À la vérité, ce n’est pas la première fois que cette crainte aura saisi le monde ; mais, cette fois, elle sera plus forte que jamais. Après la meurtrière persécution exercée contre les saints qui viendront après nous sur la terre, les pouvoirs persécuteurs et ceux qui leur sont soumis seront visités judiciairement, et il s’ensuivra une rupture complète de l’autorité dans toutes les sphères où elle s’exerce sur la terre. Les gouvernants ayant mal usé de la puissance placée entre leurs mains, on verra éclater une révolution sur une vaste échelle, et les hommes, saisis de terreur en voyant le renversement total de tout ce qui est établi pour maintenir l’ordre ici-bas, penseront que le jour du Seigneur est venu. Ils diront aux montagnes et aux rochers : « Tombez sur nous et tenez-nous cachés de devant la face de celui qui est assis sur le trône et de devant la colère de l’Agneau ; car le grand jour de sa colère est venu, et qui peut subsister ? ». Mais rien ne peut justifier la méprise qui consiste à prendre pour une déclaration de Dieu, ce qui n’est autre chose que l’expression de la frayeur des hommes. Ce sont eux qui s’écrient que le grand jour de Sa colère est venu ; c’est l’exclamation que poussent ces multitudes alarmées ; mais le fait est que le grand jour de la colère de Dieu n’arrive que très longtemps après, comme le prouve l’Apocalypse elle-même, lorsqu’elle le décrit dans les chapitres 14 ; 17, et surtout dans le dix-neuvième. Alors, au contraire, au lieu d’être remplis d’épouvante, les hommes de ce monde seront si aveuglés et remplis d’un si épouvantable orgueil, qu’ils combattront ouvertement contre l’Agneau ; mais l’Agneau les vaincra. Satan aura réussi à détruire leurs craintes, alors qu’ils auront le plus sujet de redouter le jugement.

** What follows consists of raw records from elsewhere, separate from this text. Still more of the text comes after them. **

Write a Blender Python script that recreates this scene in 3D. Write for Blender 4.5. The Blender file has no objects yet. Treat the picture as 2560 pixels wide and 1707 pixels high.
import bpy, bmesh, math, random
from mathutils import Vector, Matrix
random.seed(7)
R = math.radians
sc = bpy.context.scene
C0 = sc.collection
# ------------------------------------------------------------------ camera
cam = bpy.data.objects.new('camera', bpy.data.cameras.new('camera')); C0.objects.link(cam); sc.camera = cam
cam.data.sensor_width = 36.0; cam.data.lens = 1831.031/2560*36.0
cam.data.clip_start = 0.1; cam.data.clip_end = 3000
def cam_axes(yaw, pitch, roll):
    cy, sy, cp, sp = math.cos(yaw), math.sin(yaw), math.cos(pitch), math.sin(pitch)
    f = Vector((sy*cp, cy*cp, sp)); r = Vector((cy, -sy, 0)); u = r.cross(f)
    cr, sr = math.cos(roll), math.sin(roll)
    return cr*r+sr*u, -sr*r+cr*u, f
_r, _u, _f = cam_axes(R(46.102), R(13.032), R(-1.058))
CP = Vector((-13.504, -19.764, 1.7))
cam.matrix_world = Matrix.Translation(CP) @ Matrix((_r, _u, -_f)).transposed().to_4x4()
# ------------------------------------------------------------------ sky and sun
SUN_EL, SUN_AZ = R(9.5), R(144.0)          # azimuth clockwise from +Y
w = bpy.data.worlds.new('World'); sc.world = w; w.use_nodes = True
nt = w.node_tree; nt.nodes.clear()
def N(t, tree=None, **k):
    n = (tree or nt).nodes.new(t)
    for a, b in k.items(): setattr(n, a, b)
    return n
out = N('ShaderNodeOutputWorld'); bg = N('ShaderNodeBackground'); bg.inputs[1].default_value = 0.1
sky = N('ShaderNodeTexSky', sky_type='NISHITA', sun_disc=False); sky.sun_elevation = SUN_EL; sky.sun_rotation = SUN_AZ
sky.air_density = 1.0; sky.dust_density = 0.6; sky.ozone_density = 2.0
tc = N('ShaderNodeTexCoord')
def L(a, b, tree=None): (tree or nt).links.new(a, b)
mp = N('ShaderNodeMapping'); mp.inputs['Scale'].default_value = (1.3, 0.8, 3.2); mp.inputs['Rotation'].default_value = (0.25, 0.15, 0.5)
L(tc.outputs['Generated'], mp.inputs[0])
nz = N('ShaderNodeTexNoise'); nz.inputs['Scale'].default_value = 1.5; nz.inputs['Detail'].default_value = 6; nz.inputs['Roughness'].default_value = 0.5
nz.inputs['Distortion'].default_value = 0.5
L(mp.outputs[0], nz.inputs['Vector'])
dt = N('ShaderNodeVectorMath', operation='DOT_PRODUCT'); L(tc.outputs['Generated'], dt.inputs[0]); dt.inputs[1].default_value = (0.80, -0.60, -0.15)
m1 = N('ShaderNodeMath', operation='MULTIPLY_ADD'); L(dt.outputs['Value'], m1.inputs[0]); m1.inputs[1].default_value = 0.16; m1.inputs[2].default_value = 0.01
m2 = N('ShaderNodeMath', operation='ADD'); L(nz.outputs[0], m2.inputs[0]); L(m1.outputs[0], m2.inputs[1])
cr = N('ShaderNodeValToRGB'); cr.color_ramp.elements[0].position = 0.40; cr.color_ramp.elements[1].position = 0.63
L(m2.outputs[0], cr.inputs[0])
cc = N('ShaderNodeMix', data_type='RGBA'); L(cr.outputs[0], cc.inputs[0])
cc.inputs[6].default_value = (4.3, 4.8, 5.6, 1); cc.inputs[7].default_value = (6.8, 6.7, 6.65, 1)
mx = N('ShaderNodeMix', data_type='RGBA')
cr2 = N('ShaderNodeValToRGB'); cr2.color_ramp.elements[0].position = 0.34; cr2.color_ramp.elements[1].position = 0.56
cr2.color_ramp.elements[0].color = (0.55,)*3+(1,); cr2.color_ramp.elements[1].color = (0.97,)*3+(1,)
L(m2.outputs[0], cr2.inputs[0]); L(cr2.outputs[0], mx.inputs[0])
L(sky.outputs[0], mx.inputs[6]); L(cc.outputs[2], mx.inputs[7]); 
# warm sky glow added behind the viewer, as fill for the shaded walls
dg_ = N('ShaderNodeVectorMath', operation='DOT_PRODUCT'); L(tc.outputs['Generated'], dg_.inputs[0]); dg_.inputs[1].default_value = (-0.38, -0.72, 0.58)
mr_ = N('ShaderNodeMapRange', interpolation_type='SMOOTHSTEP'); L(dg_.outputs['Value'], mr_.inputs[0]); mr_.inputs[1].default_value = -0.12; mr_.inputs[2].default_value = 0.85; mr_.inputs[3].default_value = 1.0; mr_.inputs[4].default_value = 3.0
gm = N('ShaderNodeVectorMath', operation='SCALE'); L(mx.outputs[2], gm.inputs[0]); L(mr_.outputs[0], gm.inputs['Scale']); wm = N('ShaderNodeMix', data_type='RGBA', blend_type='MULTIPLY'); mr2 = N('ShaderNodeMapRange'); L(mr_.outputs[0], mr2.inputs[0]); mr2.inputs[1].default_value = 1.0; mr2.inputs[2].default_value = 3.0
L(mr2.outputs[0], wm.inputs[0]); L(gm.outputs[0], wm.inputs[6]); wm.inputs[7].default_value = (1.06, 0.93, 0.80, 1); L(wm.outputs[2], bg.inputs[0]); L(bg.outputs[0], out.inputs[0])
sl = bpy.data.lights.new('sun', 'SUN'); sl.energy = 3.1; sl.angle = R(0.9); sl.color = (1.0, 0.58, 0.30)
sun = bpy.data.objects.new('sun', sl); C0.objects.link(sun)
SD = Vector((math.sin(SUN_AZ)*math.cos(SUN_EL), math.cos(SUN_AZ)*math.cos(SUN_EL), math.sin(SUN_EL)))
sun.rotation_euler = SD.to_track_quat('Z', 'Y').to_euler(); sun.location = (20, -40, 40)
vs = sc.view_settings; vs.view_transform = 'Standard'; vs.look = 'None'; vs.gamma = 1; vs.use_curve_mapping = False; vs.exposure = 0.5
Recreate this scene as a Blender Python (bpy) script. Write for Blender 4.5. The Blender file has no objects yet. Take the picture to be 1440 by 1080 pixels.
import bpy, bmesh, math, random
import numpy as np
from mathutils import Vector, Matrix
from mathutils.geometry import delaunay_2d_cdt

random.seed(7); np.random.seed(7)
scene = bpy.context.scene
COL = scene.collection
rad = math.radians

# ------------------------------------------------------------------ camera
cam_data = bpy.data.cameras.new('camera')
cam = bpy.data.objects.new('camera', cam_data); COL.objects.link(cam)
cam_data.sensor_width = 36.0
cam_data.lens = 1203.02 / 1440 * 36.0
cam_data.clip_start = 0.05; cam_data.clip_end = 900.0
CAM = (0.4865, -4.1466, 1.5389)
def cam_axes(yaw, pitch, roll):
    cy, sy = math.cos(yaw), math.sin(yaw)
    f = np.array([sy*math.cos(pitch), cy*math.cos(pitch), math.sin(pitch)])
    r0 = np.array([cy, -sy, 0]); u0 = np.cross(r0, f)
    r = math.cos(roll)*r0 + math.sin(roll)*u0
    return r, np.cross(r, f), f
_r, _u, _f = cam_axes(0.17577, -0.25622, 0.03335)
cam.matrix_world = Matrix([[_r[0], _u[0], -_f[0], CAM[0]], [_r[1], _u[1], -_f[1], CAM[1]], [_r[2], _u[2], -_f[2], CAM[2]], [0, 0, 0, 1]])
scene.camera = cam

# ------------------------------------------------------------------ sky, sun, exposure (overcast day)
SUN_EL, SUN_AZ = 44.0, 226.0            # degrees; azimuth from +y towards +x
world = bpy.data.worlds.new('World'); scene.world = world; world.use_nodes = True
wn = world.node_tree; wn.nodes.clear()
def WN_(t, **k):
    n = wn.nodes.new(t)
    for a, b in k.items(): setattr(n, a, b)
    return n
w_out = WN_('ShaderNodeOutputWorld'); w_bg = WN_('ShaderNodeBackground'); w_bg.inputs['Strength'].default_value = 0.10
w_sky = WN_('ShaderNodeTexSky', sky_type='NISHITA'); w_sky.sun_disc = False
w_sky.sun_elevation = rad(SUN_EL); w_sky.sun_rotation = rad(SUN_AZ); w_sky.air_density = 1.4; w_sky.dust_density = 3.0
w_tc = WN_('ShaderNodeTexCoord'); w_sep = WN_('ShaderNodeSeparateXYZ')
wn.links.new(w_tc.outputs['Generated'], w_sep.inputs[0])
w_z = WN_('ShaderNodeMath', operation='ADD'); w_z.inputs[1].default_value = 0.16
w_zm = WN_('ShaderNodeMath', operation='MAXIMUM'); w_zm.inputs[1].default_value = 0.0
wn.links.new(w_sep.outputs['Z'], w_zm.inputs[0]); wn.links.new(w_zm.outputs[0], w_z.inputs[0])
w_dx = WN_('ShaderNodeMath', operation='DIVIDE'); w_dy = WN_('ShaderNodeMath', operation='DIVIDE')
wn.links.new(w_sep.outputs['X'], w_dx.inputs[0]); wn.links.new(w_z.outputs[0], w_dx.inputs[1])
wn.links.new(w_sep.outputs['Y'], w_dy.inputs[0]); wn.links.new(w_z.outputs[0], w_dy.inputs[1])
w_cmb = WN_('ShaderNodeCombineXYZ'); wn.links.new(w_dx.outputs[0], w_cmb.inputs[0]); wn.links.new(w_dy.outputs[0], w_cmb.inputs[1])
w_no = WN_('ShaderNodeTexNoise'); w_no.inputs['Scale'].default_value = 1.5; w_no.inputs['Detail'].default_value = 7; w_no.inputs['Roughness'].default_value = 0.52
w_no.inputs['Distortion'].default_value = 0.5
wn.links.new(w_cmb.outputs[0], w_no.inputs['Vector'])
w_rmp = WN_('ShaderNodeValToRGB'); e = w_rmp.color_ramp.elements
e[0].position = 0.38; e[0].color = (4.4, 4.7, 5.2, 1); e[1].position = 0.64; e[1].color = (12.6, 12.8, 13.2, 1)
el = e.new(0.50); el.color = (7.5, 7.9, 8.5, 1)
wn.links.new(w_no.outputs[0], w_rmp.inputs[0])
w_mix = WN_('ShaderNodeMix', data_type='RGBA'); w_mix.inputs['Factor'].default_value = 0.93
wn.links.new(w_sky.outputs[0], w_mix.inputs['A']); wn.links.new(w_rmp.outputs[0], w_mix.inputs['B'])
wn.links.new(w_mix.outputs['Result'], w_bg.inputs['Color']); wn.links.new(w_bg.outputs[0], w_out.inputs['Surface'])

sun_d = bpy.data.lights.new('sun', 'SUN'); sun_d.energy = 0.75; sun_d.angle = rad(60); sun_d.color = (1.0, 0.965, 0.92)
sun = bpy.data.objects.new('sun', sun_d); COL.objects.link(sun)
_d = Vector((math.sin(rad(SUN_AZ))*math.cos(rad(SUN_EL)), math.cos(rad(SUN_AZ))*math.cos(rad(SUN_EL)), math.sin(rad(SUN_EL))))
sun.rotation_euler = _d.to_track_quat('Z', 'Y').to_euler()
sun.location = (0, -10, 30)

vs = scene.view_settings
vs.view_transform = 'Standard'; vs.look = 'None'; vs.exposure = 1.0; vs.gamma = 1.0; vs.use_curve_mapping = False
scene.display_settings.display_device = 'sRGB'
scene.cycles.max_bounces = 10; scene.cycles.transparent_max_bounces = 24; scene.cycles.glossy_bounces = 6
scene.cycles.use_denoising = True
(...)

- ↑ D’autres détails pourront être bons à relever dans la vision. Le mot traduit par mesure (choinix) indiquait la ration d’un homme. Le denier était le salaire d’une journée. Il fallait donc pour la nourriture seule d’un homme tout le salaire d’un jour de travail. De plus la balance, dans ce cas, est aussi un symbole de disette (voyez Lév. 26, 26 ; Éz. 4, 16) ; et enfin le fait qu’il est dit : « Ne nuis pas à l’huile ni au vin », montrant que les autres produits de la terre avaient été frappés. (NdT)
- ↑ Remarquons que, par cette expression, il ne faut pas entendre ceux qui sont dans le ciel, mais les saints dont l’appel et le but sont célestes, c’est-à-dire les chrétiens en contraste avec les saints juifs.